Of the $9,000, he said, "I don't recall if I received it directly from bin Laden." But he said he communicated with bin Laden several times and even went on a camping trip with him when they were both in the Sudan. He said he headed to Oklahoma in September 1993, six months after the Feb. 26, 1993, World Trade Center bombing that killed six people and injured more than 1,000 others. He later returned to Sudan.

Ali told jurors that bin Laden, who let Ali fly his private jet in Khartoum, told him that the king of Saudi Arabia was very ill and that then-Egyptian President Hosni Mubarak was likely to fly to the kingdom to attend the king's funeral if he died.

"He said if I had the chance, to ram his plane with mine midair," Ali said.

Ali said he later provided instructions about reading flight maps and listening to air traffic control radio communications to members of Al-Jihad, an extremist group that fought Mubarak's regime in the 1990s with a wave of bombings and other attacks that also targeted foreign tourists.

Ali said bin Laden's personal jet had bad brakes, and said he crashed it at the end of the runway at Khartoum Airport in 1995 when he was still training to use it. He said bin Laden asked him to try to fix it and he checked with a U.S. company to have it repaired, but the more than $1 million price tag was too high.

Ali said he left Sudan in late 1995 and received $2,400 in "severance" when he quit the organization and returned to the United States in June 1996.
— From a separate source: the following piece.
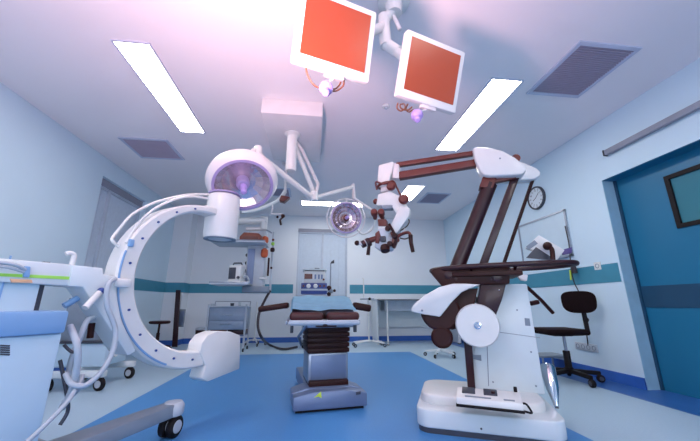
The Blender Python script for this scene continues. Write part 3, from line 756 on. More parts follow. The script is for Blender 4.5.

After the embassy bombings, Ali was approached by FBI agents in May 1999 in Orlando, Florida, where he was living in an apartment complex. He said he told the FBI that he had never been to the Sudan, and he denied knowing bin Laden when he testified before a New York grand jury in May 1999. He was taken into custody that day.

In March 2001, he pleaded guilty to perjury, criminal contempt and conspiring to kill U.S. nationals and agreed to cooperate with the prosecution. At a May 2009 sentencing, he received time served after spending a decade in prison.

In his testimony, he acknowledged that he stayed in touch with al-Qaida before his arrest and that bin Laden even asked him to train to fly helicopters in 1996 or 1997.

He said he used code words to communicate with others in al-Qaida, including using "Sam" or "Osam" for bin Laden and "Food and Beverage Industry" for the FBI.

In one letter, he said, he wrote: "Lastly, again give my regards to Sam and tell him to take extra precautions because business competition is very fierce."

He said he was trying to convey the message to bin Laden to take precautions because he might be arrested.

Ali said his children are U.S. residents and his wife is working to acquire permanent residency. He has worked as a transportation dispatcher and as a waiter at a restaurant since his release from prison.